>> BEGIN Dataset rows

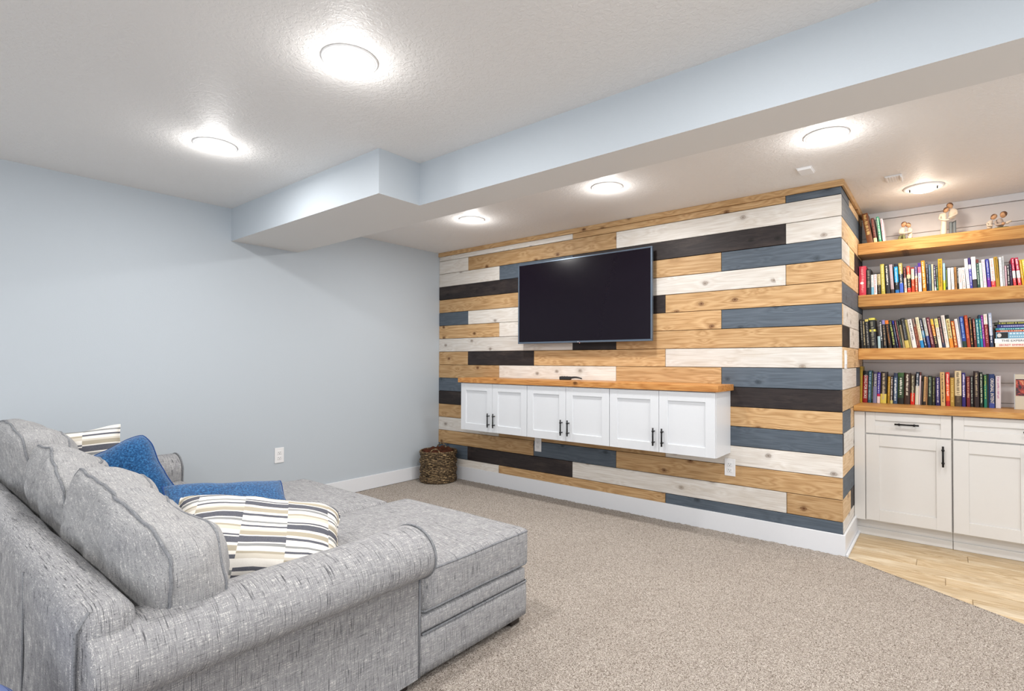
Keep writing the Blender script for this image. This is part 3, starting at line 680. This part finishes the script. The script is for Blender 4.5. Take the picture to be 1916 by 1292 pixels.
# ---------------------------------------------------------------- bookshelves and base cabinets
ZS = [(2.032, 2.117), (1.640, 1.727), (1.243, 1.326)]
for (z0, z1), nm in zip(ZS, ('topmost floating shelf, carrying figurines', 'second floating shelf from the top, packed with bright books', 'third floating shelf, carrying dark leaning books and a flat pile')):
    L = 1.5; o = plank(L, z1-z0, .268, m_shelf, None, (W+.002+L/2, .78+.134, (z0+z1)/2), 0, 'floating_shelf')
    tag(o, 'thick golden cedar '+nm, 'shelf', 'cedar shelves in the alcove')
o = plank(1.5, .036, .548, m_shelf, None, (W+.001+.75, .50+.274, .896), 0, 'countertop'); tag(o, 'golden cedar countertop over the white base cabinets', 'countertop')
def base_cab(x0, x1, ndoor, label, filler):
    t = thing('base_cabinet', label, 'cabinet', ((x0+x1)/2, 0, 0), 0, 'base cabinets under the bookshelves'); h = (x1-x0)/2; w_ = x1-x0
    bxo('body', -h-filler+.001, h-.0005, .545, 1.04, .108, .877, m_cabw, t, .001)
    bxo('toe_kick', -h-filler+.001, h-.0005, .60, .62, -.008, .107, m_cabw, t)
    bxo('base_moulding', -h-filler+.001, h, .588, .5995, -.008, .045, m_cabw, t, .004)
    if filler: bxo('filler_strip', -h-filler+.001, -h-.002, .528, .545, .112, .873, m_cabw, t, .001)
    d = shaker('drawer', w_-.008, .146, m_cabw, t, (0, .545, .799), .055)
    pull(d, (0, -.018, 0), .135, False)
    dw = (w_-.008)/ndoor-.0015
    for i in range(ndoor):
        cx = -w_/2+.004+dw/2+i*(dw+.003)
        e = shaker('door', dw, .598, m_cabw, t, (cx, .545, .417), .078)
        s = 1 if (ndoor == 1 or i == 0) else -1
        pull(e, (s*(dw/2-.042), -.018, .190), .135)
base_cab(3.880, 4.360, 1, 'white base cabinet with one door and one drawer beside the return wall', .068)
base_cab(4.361, 5.170, 2, 'wide white base cabinet with one wide drawer, partly outside the picture', 0)

# ---------------------------------------------------------------- books
m_page = plain('page edges', 'e4dccb', .8)
mats = {}
def cmat(h, rough=.42):
    if h not in mats: mats[h] = plain('cover '+h, h, rough, 0, .4)
    return mats[h]
SHY = {0: (2.1172, .82), 1: (1.7272, .82), 2: (1.3262, .82), 3: (.9142, .90)}
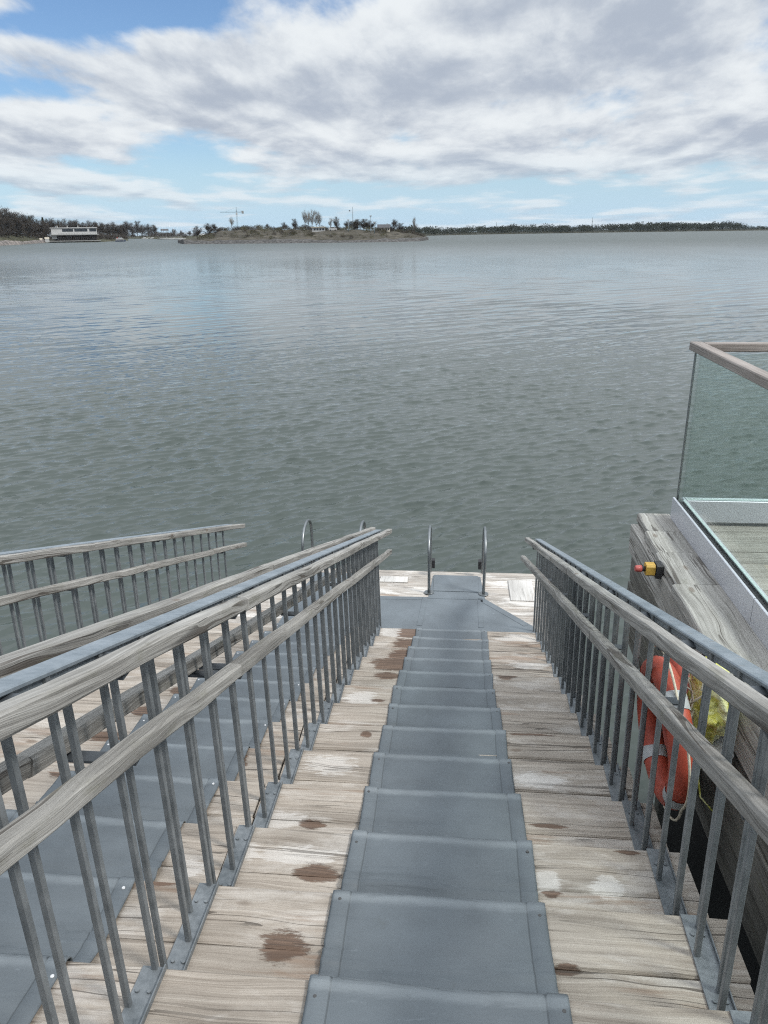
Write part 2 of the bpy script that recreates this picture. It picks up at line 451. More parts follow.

>> END Dataset rows

**Set problem:**
In your copy of the records, include no pictures; repeat everything else exactly.

**Solution to the problem:**
Keep writing the Blender script for this image. This is part 3, starting at line 680. This part finishes the script. The script is for Blender 4.5. Take the picture to be 1916 by 1292 pixels.
# ---------------------------------------------------------------- bookshelves and base cabinets
ZS = [(2.032, 2.117), (1.640, 1.727), (1.243, 1.326)]
for (z0, z1), nm in zip(ZS, ('topmost floating shelf, carrying figurines', 'second floating shelf from the top, packed with bright books', 'third floating shelf, carrying dark leaning books and a flat pile')):
    L = 1.5; o = plank(L, z1-z0, .268, m_shelf, None, (W+.002+L/2, .78+.134, (z0+z1)/2), 0, 'floating_shelf')
    tag(o, 'thick golden cedar '+nm, 'shelf', 'cedar shelves in the alcove')
o = plank(1.5, .036, .548, m_shelf, None, (W+.001+.75, .50+.274, .896), 0, 'countertop'); tag(o, 'golden cedar countertop over the white base cabinets', 'countertop')
def base_cab(x0, x1, ndoor, label, filler):
    t = thing('base_cabinet', label, 'cabinet', ((x0+x1)/2, 0, 0), 0, 'base cabinets under the bookshelves'); h = (x1-x0)/2; w_ = x1-x0
    bxo('body', -h-filler+.001, h-.0005, .545, 1.04, .108, .877, m_cabw, t, .001)
    bxo('toe_kick', -h-filler+.001, h-.0005, .60, .62, -.008, .107, m_cabw, t)
    bxo('base_moulding', -h-filler+.001, h, .588, .5995, -.008, .045, m_cabw, t, .004)
    if filler: bxo('filler_strip', -h-filler+.001, -h-.002, .528, .545, .112, .873, m_cabw, t, .001)
    d = shaker('drawer', w_-.008, .146, m_cabw, t, (0, .545, .799), .055)
    pull(d, (0, -.018, 0), .135, False)
    dw = (w_-.008)/ndoor-.0015
    for i in range(ndoor):
        cx = -w_/2+.004+dw/2+i*(dw+.003)
        e = shaker('door', dw, .598, m_cabw, t, (cx, .545, .417), .078)
        s = 1 if (ndoor == 1 or i == 0) else -1
        pull(e, (s*(dw/2-.042), -.018, .190), .135)
base_cab(3.880, 4.360, 1, 'white base cabinet with one door and one drawer beside the return wall', .068)
base_cab(4.361, 5.170, 2, 'wide white base cabinet with one wide drawer, partly outside the picture', 0)

# ---------------------------------------------------------------- books
m_page = plain('page edges', 'e4dccb', .8)
mats = {}
def cmat(h, rough=.42):
    if h not in mats: mats[h] = plain('cover '+h, h, rough, 0, .4)
    return mats[h]
SHY = {0: (2.1172, .82), 1: (1.7272, .82), 2: (1.3262, .82), 3: (.9142, .90)}
Write part 2 of the bpy script that recreates this picture. It picks up at line 451. More parts follow.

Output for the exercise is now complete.